As a chef recognized for their commitment to using local and sustainable Canadian products, how does the choice in ingredients impact a new restaurant’s concept and its flavours?

It’s very simple and boils down to one thing: FLAVOUR. I’ve been cooking for 25 years now and what makes a dish great is having flavour resonate with the person who is eating it. The way of getting the best flavour out of that dish is having the food you make it with be as close to the restaurant as possible because it needs to be at its freshest.

Can you explain the role food and flavour trends play in a restaurant concept and menu development?

I’ve never been a trend follower, not even in the food I create. Personally, I like to look back at recipes that my grandfather had created and talk through them with my father to ultimately use their line of thinking. In utilizing their old, forgotten techniques, it has helped us to best showcase the flavours of foods.

For example, with our charcuterie program, we just simply wanted to make sure that we had the best tasting pork all year long. We’d find the meat in its peak season at a local Vancouver farm where you could only buy the whole animal at once, not in separate cuts. Looking back again on my grandfather’s recipes, my father said that he’d slaughter a pig every fall and that would get them through the whole winter. I then used that same line of thinking with the full pig we’d attained, and we would then make ham, bacon, pancetta, etc. The rest would be cured and preserved as best as possible. It was utilizing those old techniques that ended up best showcasing the flavour of the pork while supporting a small farmer and being able to teach our cooks something new that they might not have seen before.

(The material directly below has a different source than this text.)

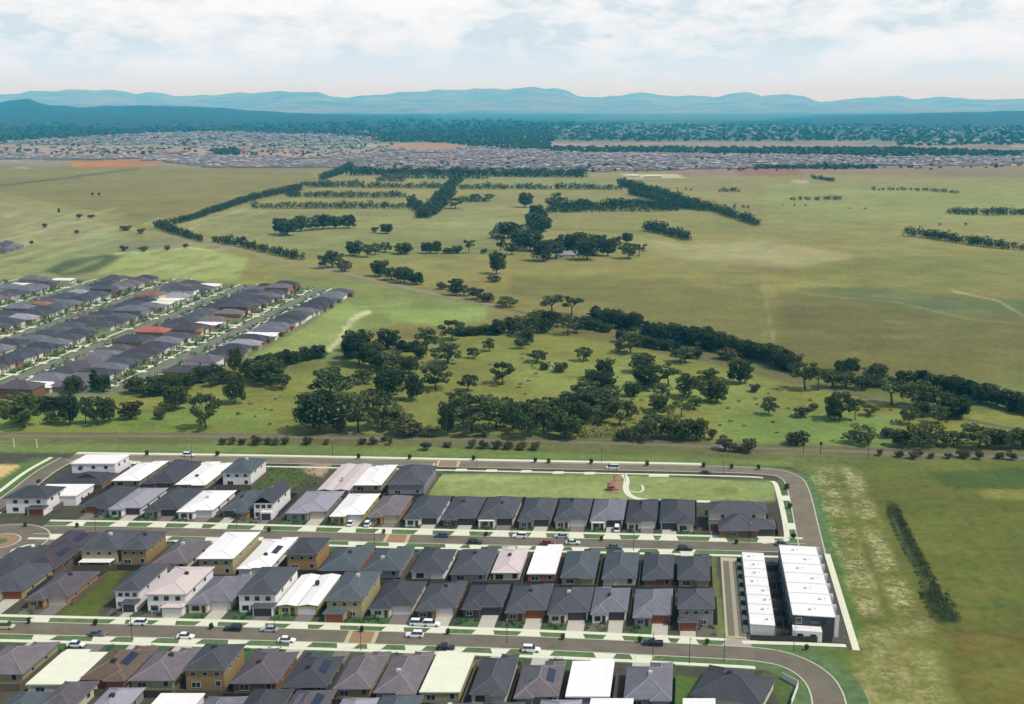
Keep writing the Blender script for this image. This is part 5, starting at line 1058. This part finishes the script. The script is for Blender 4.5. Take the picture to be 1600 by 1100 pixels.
# ------------------------------------------------------------------ street trees, lamps, posts
for i, (x, y) in enumerate(((836, 722), (858, 723), (924, 724), (1012, 727), (1099, 730), (1143, 732), (1185, 733), (230, 711), (340, 712), (560, 716), (640, 717), (740, 719))):
    tree('dense', x, y + 1, 6, 9, f'little street tree, {ordw(i + 1)} from left on the perimeter path', 'young street trees on the perimeter path')
for i, (x, y) in enumerate(((1229, 765), (1234, 795), (1240, 842))): tree('dense', x, y, 7, 10, f'little street tree, {ordw(i + 1)} from the top beside the right road', 'young street trees beside the right road')
for i, (x, y) in enumerate(((45, 975), (150, 977), (330, 983), (565, 988), (700, 992), (880, 1000), (1000, 1004), (1105, 1008), (1260, 1016))): tree('dense', x, y, 7, 11, f'little street tree, {ordw(i + 1)} from left above the front street', 'young street trees above the front street')
for i, (x, y) in enumerate(((40, 823), (120, 824), (420, 831), (600, 834), (760, 838), (940, 845), (1150, 850))): tree('dense', x, y, 6, 8, f'little street tree, {ordw(i + 1)} from left above the middle street', 'young street trees above the middle street')
pole = mat('lamp_pole', (70, 74, 74), .5, .03, 1, metal=.4); lampm = mat('lamp_head', (180, 182, 180), .4, .03, 1)
def lamp(x, y, lab, rz=0):
    o = empty('street_lamp', P(x, y), rz); m = MB(); m.bar((0, 0, 0), (0, 0, .3), .14, .14, 8); m.bar((0, 0, .3), (0, 0, 6.8), .09, .06, 8); m.build('pole', pole, o)
    m = MB(); m.bar((0, 0, 6.75), (0, -1.4, 7.1), .045, .035, 6); m.build('arm', pole, o); m = MB(); m.box(-.14, -2.0, 7.05, .14, -1.35, 7.17); m.box(-.1, -1.9, 7.0, .1, -1.45, 7.05); m.build('lamp_head', lampm, o)
    tag(o, lab, 'street lamp', 'grey street lamps')
for i, (x, y) in enumerate(((206, 998), (429, 985), (564, 1016), (792, 1004), (1020, 1028), (1077, 1036), (1131, 1034), (1240, 1017))): lamp(x, y, f'slim grey street lamp, {ordw(i + 1)} from left on the front street')
for i, (x, y) in enumerate(((150, 836), (370, 826), (585, 850), (800, 836), (990, 860), (1170, 848))): lamp(x, y, f'slim grey street lamp, {ordw(i + 1)} from left on the middle street')
for i, (x, y) in enumerate(((300, 722), (520, 713), (745, 730), (940, 722), (1130, 742))): lamp(x, y, f'slim grey street lamp, {ordw(i + 1)} from left on the perimeter road')
for i, x in enumerate((22, 58)):
    m = MB(); m.bar((0, 0, 0), (0, 0, 3.6), .22, .2, 8); m.bar((0, 0, 3.6), (0, 0, 3.9), .2, .03, 8); o = m.build('marker_post', mats := mat('post_white', (226, 228, 206), .8, .04, 1)); o.location = P(x, 699 + i)
    tag(o, f'white marker post in the grass, {"left" if i == 0 else "right"} one of the pair', 'post', 'pair of white marker posts')
for i, (x, y, h) in enumerate(((1255, 710, 5), (1282, 710, 5), (1356, 718, 8))):
    o = empty('signal_post', P(x, y)); m = MB(); m.bar((0, 0, 0), (0, 0, h), .13, .1, 8); m.build('pole', pole, o); m = MB(); m.box(-.5, -.2, h - 1.2, .5, .2, h + .2); m.box(-.25, -.35, h - .9, .25, -.2, h - .1); m.build('cabinet', dk, o)
    tag(o, f'dark trackside signal post, {ordw(i + 1)} from left on the rail reserve', 'signal post', 'trackside signal posts')
# play structure
o = empty('play_structure', P(955, 766), .3); tp = mat('play_orange', (150, 92, 62), .6, .08, 1); tb = mat('play_brown', (120, 74, 50), .8, .15, 1)
for sx in (-1.4, 1.4):
    for sy in (-1.4, 1.4): m = MB(); m.bar((sx, sy, 0), (sx, sy, 3), .14, .12, 8); m.build('leg', tb, o)
m = MB(); m.box(-1.6, -1.6, 1.4, 1.6, 1.6, 1.6); m.build('platform', tb, o)
m = MB(); m.add([(-1.9, -1.9, 3), (1.9, -1.9, 3), (1.9, 1.9, 3), (-1.9, 1.9, 3), (0, 0, 4.3)], [(0, 1, 4), (1, 2, 4), (2, 3, 4), (3, 0, 4), (3, 2, 1, 0)]); m.build('roof', tp, o)
m = MB(); m.add([(1.6, -.5, 1.6), (1.6, .5, 1.6), (4.6, .5, .2), (4.6, -.5, .2), (1.6, -.5, 1.5), (1.6, .5, 1.5), (4.6, .5, .1), (4.6, -.5, .1)], [(3, 2, 1, 0), (4, 5, 6, 7), (0, 4, 7, 3), (1, 2, 6, 5), (2, 3, 7, 6)]); m.build('slide', mat('slide_yellow', (206, 160, 60), .5, .05, 1), o)
o.scale = (.7, .7, .7); tag(o, 'orange and brown play tower with slide on the park softfall', 'playground')
o = empty('play_swing', P(968, 752), .3); m = MB()
for sx in (-2, 2): m.bar((sx, -1, 0), (sx, 0, 2.6), .1, .1, 6); m.bar((sx, 1, 0), (sx, 0, 2.6), .1, .1, 6)
m.bar((-2, 0, 2.6), (2, 0, 2.6), .1, .1, 6); m.build('frame', tp, o)
for sx in (-.9, .9): m = MB(); m.box(sx - .3, -.12, .5, sx + .3, .12, .58); m.bar((sx - .25, 0, .58), (sx - .25, 0, 2.6), .02, .02, 4); m.bar((sx + .25, 0, .58), (sx + .25, 0, 2.6), .02, .02, 4); m.build('swing_seat', dk, o)
tag(o, 'orange framed double swing beside the play tower in the park', 'swing')
# white fence beside the park's end house, farm houses
fence(P(664, 758), P(679, 731), 2.2, MATS['wall_white'], 'tall pale side wall where the park lawn meets the last house', None)
def shed(x, y, w, d, h, rk, lab):
    o = simple_house(P(x, y), -.1, w, d, h, rk, 'cream', rnd, 1); tag(o, lab, 'farmhouse', 'farm buildings'); return o
shed(885, 402, 18, 12, 3, 'pale', 'pale farmhouse half hidden among the homestead trees'); shed(905, 400, 12, 8, 2.8, 'white', 'small white roofed outbuilding right of the farmhouse'); shed(988, 277, 30, 14, 4, 'white', 'long white farm shed at far edge of the paddocks'); shed(1020, 278, 34, 12, 4, 'cream', 'long cream farm shed right of the white shed')
shed(1300, 311, 16, 10, 4, 'tan', 'brown farmhouse behind the small far tree row')
# ------------------------------------------------------------------ cars
tyre = mat('tyre_rubber', (36, 36, 38), .9, .05, 1); rim = mat('wheel_rim', (170, 172, 176), .35, .03, 1, metal=.6); hl = mat('headlight_lens', (226, 230, 232), .15, .02, 1, spec=.8); tl = mat('taillight_lens', (150, 30, 28), .3, .02, 1); cg = mat('car_glass', (34, 40, 48), .08, .03, 1, spec=.9)
PAINT = {'white': (238, 240, 242), 'black': (24, 26, 30), 'silver': (176, 180, 186), 'grey': (92, 96, 104), 'blue': (58, 72, 104), 'red': (136, 40, 36), 'gold': (196, 188, 140), 'pale': (206, 218, 210)}
for k_, c_ in PAINT.items(): mat('paint_' + k_, c_, .28, .02, 1, spec=.6, k=.85)
def loft(mb, prof, mi=0):
    """sections along x: (x, z bottom, z top, half width bottom, half width top)"""
    o = len(mb.v); vs = []
    for x, z0, z1, w0, w1 in prof: vs += [(x, -w0, z0), (x, w0, z0), (x, w0 * 1.0, (z0 + z1) / 2), (x, w1, z1), (x, -w1, z1), (x, -w0 * 1.0, (z0 + z1) / 2)]
    n = len(prof); fs = []
    for i in range(n - 1):
        for j in range(6): a = i * 6 + j; b = i * 6 + (j + 1) % 6; fs.append((a, b, b + 6, a + 6))
    fs += [tuple(range(5, -1, -1)), tuple(range((n - 1) * 6, n * 6))]; mb.add(vs, fs, mi)
def carproto(kind):
    L2, H_ = {'sedan': (2.3, 1.45), 'suv': (2.35, 1.72), 'van': (2.5, 1.95), 'ute': (2.6, 1.75)}[kind]
    o = empty('car', (0, 0, 0)); b = MB(); bz = {'sedan': .82, 'suv': .98, 'van': 1.05, 'ute': 1.0}[kind]
    loft(b, [(-L2, .35, bz * .80, .80, .74), (-L2 + .15, .25, bz * .93, .88, .80), (-.4, .22, bz, .92, .86), (L2 * .45, .22, bz * .98, .92, .86), (L2 - .25, .25, bz * .82, .88, .78), (L2, .35, bz * .70, .78, .70)])
    r0, r1, r2, r3 = {'sedan': (-1.75, -1.15, .35, 1.05), 'suv': (-2.2, -1.95, .35, 1.0), 'van': (-2.35, -2.2, .9, 1.7), 'ute': (-.75, -.5, .5, 1.1)}[kind]
    b.box(r1, -.68, H_ - .05, r2, .68, H_)
    for sx in (r1 + .05, (r1 + r2) / 2, r2 - .05): b.bar((sx - .02 if sx > 0 else sx, -.70, H_ - .05), (sx, -.84, bz), .035, .045, 4); b.bar((sx, .70, H_ - .05), (sx, .84, bz), .035, .045, 4)
    if kind == 'ute': b.box(-2.55, -.88, .9, -.85, -.82, 1.12); b.box(-2.55, .82, .9, -.85, .88, 1.12); b.box(-2.58, -.88, .9, -2.5, .88, 1.12)
    b.build('body', MATS['paint_white'], o)
    g = MB(); loft(g, [(r0, bz - .03, bz + .02, .80, .78), (r1, bz - .03, H_ - .051, .83, .69), (r2, bz - .03, H_ - .051, .83, .69), (r3, bz - .03, bz + .02, .80, .76)]); g.build('window_glass', cg, o)
    for sx in (-1, 1):
        for sy in (-1, 1):
            x = L2 * .62 * sx; w_ = MB(); w_.bar((x, sy * .74, .33), (x, sy * .95, .33), .33, .33, 14); wo = w_.build('wheel', tyre, o); q = MB(); q.bar((x, sy * .90, .33), (x, sy * .957, .33), .19, .17, 10); q.build('rim', rim, wo)
    for sy in (-1, 1):
        q = MB(); q.box(L2 - .12, sy * .62 - .16, .52, L2 + .015, sy * .62 + .16, .66); q.build('headlight', hl, o); q = MB(); q.box(-L2 - .015, sy * .66 - .12, .6, -L2 + .1, sy * .66 + .12, .8); q.build('taillight', tl, o)
    return o
PRO = {k: carproto(k) for k in ('sedan', 'suv', 'van', 'ute')}; first = set()
def rdir(pl, p): i = min(range(len(pl) - 1), key=lambda k: (pl[k] - p).length); d = pl[i + 1] - pl[i]; return math.atan2(d.y, d.x)
GRP = 'cars on the near streets'
CARS = [(216, 976, 'suv', 'white', 1, 'white four wheel drive parked on the grass verge below the white two storey house'), (152, 993, 'sedan', 'grey', 0, 'grey sedan on the lower side of the front street, left part'), (290, 997, 'sedan', 'white', 0, 'white hatchback parked low on the front street left of the black car'), (364, 985, 'suv', 'black', 1, 'black four wheel drive parked along the upper kerb of the front street'),
        (421, 986, 'sedan', 'silver', 1, 'silver sedan parked right behind the black four wheel drive'), (448, 1003, 'sedan', 'white', 0, 'white sedan on the lower side just below the silver sedan'), (648, 995, 'suv', 'white', 1, 'white wagon parked along the upper kerb below the pair of cars in the driveway'), (697, 1014, 'sedan', 'black', 0, 'black sedan behind the cream roofed foreground house'),
        (830, 1018, 'suv', 'white', 0, 'white wagon parked low on the front street towards the right'), (1020, 1008, 'ute', 'black', 1, 'black utility wagon parked at the right end of the front street'), (119, 1010, 'sedan', 'white', 0, 'white sedan parked behind the cream roofed house, far lower left'), (8, 982, 'van', 'gold', 0, 'pale yellowish van at the left edge of the front street'),
        (690, 839, 'sedan', 'blue', 1, 'dark blue sedan on the middle street right of the paved crossing'), (742, 850, 'suv', 'black', 0, 'black wagon on the lower side of the middle street'), (812, 840, 'suv', 'white', 1, 'white wagon on upper side of the middle street above the pink roof'), (877, 840, 'sedan', 'silver', 1, 'silver sedan on the upper kerb of the middle street'),
        (895, 850, 'sedan', 'pale', 0, 'pale sedan on the lower side of the middle street'), (960, 857, 'sedan', 'grey', 0, 'dark grey sedan above the blue grey roofs on the middle street'), (1070, 860, 'suv', 'black', 0, 'black wagon at the right end of the middle street'), (856, 851, 'sedan', 'red', 0, 'red sedan above the white flat roof on the middle street'),
        (957, 733, 'van', 'pale', 1, 'pale van on the perimeter road above the play area'), (1103, 741, 'sedan', 'black', 0, 'black car on the perimeter road right of the play area'), (295, 713, 'suv', 'white', 0, 'white car on the perimeter road above the left houses'), (1222, 852, 'sedan', 'grey', 0, 'grey car at the right corner of the middle street')]
DRV = [(548, 820, 'sedan', 'white', 'white car in the driveway of the lime yellow walled house'), (575, 821, 'suv', 'white', 'white car in front of the mauve roofed house on the middle street'), (964, 829, 'van', 'white', 'white van in a driveway under the grey roofed park side house'), (654, 977, 'suv', 'white', 'left one of two white cars standing in the driveway apron'), (674, 978, 'suv', 'white', 'right one of two white cars standing in the driveway apron')]
def putcar(p, ang, kind, col, lab):
    src = PRO[kind]
    if kind not in first: first.add(kind); c = src
    else: c = copy_tree(src)
    c.location = p; c.rotation_euler = (0, 0, ang)
    b = [q for q in c.children if q.name.startswith('body')][0]; b.material_slots[0].link = 'OBJECT'; b.material_slots[0].material = MATS['paint_' + col]
    tag(c, lab, 'car', GRP)
for x, y, kind, col, up, lab in CARS:
    pl = R1 if y > 900 else R3 if y < 800 else R2; p = P(x, y); a = rdir(pl, p); p.z = .052; putcar(p, a + (math.pi if up else 0), kind, col, lab)
for x, y, kind, col, lab in DRV: p = P(x, y); p.z = .09; putcar(p, math.pi / 2 - AL if x < 640 or x > 900 else rdir(R1, p), kind, col, lab)
# ------------------------------------------------------------------ haze
mb = MB(); mb.box(-50000, -49500, -1.5, 50000, 49500, 720)
hmz = bpy.data.materials.new('haze'); hmz.use_nodes = True; t = hmz.node_tree; t.nodes.clear()
o_ = t.nodes.new('ShaderNodeOutputMaterial'); pv = t.nodes.new('ShaderNodeVolumePrincipled'); t.links.new(pv.outputs[0], o_.inputs['Volume'])
pv.inputs['Density'].default_value = 6.4e-5; pv.inputs['Color'].default_value = (.035, .60, 1.0, 1); pv.inputs['Absorption Color'].default_value = (1, 1, 1, 1)
pv.inputs['Anisotropy'].default_value = 0.0
hzo = mb.build('haze', hmz); tag(hzo, 'thin blue haze over the whole plain', 'haze', kind='stuff')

You recently opened Popina Canteen with Chefs Joël Watanabe, Angus An and Hamid Salimian. Tell us how this new venture came about and how it differs from your other restaurant concepts.

The project had been gestating for the past 4.5 years. It started as individual food stalls in a large space to sharing a common workspace, then common staff, becoming a refined cohesive concept that we all worked together on. Popina is the product of that cohesive partnership. A concept that takes our almost 100 years of combined fine and casual dining experience and using that knowledge to make fast food better in all ways. From where the raw product is sourced and the techniques used to process and cook it, to how we sell the experience. Angus has had very good experience in doing this style of restaurant in the past with Fat Mao, Longtail and Freebird but we took these ideas many steps further. It has been tough breaking new ground in how we are trying to do things with Popina, but the results have been very well received.

You’re credited as mentoring emerging chefs countrywide. What advice would you give chefs looking to open their own restaurants?

I’d tell them that the biggest difference between being a chef and a restaurateur is knowing the business both in and out of the kitchen. You have to be an unbelievable manager not just for the back of house but the front of the house as well.

Also, make sure you know the ins and outs of every penny every day as it takes much longer and is much more expensive to open and run a restaurant than you might think.